* _Short problem_: Identify each line below containing the string "scene" and copy it.

+ + + + + + +

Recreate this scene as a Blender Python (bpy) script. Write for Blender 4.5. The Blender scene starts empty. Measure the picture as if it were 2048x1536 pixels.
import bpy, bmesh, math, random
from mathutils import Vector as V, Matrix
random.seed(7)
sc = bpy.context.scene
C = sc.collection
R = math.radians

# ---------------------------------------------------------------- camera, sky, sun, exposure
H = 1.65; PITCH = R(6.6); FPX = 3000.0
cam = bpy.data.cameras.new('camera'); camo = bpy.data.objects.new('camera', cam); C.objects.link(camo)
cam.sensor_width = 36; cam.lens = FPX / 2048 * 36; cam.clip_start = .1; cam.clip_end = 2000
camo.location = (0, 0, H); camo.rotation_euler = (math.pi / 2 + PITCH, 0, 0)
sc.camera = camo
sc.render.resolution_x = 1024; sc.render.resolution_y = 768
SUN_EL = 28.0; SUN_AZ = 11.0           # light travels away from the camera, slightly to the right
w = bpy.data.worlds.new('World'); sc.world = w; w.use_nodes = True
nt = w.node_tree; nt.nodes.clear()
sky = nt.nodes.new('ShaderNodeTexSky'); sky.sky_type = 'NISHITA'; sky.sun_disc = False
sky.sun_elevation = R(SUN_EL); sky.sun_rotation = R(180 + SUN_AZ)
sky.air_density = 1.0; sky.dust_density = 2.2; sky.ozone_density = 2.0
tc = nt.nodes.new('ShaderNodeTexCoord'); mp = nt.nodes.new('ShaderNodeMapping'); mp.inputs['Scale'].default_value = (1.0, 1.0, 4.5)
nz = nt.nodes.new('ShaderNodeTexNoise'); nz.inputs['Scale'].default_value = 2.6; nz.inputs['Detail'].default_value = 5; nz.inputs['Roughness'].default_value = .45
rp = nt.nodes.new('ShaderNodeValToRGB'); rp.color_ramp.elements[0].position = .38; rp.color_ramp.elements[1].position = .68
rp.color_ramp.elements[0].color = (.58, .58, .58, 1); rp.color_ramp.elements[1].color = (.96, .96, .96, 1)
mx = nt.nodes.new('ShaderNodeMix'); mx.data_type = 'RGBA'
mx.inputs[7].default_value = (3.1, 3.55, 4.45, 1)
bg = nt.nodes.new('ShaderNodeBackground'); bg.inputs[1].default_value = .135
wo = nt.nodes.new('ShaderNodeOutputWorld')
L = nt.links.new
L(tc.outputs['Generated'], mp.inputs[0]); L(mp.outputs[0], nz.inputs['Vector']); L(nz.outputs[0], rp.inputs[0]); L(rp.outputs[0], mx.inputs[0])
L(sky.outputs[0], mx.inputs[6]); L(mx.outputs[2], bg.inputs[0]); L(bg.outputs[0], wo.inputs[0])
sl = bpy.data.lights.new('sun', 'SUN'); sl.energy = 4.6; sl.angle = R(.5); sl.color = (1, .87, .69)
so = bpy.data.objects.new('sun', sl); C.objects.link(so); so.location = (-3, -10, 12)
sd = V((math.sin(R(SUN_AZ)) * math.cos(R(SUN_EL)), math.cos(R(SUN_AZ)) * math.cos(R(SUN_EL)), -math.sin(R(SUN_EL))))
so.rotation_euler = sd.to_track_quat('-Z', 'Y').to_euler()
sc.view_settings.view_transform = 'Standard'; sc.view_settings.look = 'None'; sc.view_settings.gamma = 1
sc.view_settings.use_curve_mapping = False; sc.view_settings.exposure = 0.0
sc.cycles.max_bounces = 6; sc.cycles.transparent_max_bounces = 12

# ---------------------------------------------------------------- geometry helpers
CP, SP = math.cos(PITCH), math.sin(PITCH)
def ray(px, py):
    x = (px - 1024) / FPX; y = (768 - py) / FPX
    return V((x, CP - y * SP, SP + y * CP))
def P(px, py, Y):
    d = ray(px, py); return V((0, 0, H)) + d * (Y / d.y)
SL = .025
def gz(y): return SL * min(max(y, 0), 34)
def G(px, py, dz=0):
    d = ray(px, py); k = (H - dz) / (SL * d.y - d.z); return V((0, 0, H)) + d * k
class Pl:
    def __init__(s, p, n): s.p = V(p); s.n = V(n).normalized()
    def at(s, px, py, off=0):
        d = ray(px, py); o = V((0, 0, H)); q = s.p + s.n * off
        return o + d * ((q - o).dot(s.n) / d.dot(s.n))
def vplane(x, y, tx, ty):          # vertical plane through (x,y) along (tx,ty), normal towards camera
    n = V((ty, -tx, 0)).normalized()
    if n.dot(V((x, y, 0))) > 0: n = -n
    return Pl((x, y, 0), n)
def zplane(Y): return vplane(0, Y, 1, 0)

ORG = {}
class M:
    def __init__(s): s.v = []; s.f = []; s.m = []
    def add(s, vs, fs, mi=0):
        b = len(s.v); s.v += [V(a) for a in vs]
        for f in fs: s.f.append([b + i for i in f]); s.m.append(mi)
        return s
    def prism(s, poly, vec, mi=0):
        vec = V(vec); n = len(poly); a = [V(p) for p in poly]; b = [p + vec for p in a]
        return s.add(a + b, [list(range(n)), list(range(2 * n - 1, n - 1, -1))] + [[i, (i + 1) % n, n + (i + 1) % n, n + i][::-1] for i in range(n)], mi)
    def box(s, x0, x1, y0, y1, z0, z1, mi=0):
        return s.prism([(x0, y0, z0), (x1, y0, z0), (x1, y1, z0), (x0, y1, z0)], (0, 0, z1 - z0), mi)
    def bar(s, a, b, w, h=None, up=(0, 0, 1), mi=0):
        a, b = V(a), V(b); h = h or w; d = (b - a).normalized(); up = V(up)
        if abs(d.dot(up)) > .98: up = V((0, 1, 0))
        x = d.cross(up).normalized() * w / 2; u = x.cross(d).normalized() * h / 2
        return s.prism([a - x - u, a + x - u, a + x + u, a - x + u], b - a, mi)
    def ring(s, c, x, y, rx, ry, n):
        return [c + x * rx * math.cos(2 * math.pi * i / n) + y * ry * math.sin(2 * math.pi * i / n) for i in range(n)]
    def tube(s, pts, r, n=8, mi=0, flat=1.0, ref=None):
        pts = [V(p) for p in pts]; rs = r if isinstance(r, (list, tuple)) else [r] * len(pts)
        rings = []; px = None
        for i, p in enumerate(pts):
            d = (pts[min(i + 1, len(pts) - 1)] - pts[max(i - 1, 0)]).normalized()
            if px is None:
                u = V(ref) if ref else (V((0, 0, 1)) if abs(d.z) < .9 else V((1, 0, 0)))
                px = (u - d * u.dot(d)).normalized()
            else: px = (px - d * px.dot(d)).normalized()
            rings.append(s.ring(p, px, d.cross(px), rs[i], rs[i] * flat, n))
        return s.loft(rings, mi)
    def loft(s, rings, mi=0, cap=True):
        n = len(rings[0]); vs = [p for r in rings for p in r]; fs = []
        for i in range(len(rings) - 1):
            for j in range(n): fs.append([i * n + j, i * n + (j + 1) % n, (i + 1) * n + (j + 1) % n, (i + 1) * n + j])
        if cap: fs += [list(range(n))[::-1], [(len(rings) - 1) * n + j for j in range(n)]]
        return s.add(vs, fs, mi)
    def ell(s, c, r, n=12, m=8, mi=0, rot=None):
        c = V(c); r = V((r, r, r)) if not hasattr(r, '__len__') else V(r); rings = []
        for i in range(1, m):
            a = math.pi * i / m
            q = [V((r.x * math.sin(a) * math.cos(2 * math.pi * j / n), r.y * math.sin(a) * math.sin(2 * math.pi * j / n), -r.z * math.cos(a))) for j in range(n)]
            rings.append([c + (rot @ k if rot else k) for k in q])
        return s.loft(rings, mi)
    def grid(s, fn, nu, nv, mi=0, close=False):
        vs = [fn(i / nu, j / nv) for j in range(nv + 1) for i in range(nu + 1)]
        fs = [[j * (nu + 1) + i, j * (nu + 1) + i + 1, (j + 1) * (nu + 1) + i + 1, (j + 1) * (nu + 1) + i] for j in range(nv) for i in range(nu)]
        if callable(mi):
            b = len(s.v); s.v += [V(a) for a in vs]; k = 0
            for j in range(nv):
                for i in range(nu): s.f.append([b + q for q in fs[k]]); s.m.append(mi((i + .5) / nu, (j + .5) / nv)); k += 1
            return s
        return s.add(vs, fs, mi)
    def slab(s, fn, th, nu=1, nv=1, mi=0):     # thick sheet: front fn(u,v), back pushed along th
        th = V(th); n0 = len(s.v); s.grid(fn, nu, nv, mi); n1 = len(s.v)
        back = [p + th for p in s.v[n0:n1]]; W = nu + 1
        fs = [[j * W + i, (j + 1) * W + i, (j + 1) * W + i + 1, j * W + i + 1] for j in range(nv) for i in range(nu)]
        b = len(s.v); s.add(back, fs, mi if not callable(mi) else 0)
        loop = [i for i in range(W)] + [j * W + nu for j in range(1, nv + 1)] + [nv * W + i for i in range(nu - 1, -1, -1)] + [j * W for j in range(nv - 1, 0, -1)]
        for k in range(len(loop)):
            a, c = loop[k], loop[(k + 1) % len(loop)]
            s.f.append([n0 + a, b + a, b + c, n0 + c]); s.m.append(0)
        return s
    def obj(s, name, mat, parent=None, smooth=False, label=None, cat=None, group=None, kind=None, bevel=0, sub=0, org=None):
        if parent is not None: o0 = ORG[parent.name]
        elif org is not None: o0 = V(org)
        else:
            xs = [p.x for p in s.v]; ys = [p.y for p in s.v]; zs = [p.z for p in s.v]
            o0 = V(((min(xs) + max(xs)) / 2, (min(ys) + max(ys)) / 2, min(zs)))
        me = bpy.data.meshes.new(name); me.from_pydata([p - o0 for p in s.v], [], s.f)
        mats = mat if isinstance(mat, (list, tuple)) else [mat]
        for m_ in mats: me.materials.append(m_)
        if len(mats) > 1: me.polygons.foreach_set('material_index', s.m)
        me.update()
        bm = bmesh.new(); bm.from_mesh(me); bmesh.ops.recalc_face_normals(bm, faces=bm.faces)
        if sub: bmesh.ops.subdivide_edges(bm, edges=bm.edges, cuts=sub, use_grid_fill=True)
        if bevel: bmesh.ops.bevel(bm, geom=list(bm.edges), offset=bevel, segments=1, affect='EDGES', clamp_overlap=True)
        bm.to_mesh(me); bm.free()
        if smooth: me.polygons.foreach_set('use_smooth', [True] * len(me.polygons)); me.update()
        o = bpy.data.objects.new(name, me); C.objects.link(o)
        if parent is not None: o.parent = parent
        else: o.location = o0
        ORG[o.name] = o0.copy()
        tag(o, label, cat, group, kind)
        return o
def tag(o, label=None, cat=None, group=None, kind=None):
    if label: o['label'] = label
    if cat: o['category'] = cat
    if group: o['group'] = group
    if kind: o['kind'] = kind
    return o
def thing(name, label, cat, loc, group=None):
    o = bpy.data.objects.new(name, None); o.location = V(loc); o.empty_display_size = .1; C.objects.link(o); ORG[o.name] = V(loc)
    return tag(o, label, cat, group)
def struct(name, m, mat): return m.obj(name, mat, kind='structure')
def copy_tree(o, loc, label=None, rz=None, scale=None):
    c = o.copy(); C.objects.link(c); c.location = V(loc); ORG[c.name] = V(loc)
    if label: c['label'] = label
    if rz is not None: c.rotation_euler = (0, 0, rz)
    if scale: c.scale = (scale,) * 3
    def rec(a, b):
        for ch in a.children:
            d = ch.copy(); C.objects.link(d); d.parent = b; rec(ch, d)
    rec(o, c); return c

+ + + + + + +

* _Exercise response_:
Recreate this scene as a Blender Python (bpy) script. Write for Blender 4.5. The Blender scene starts empty. Measure the picture as if it were 2048x1536 pixels.
sc = bpy.context.scene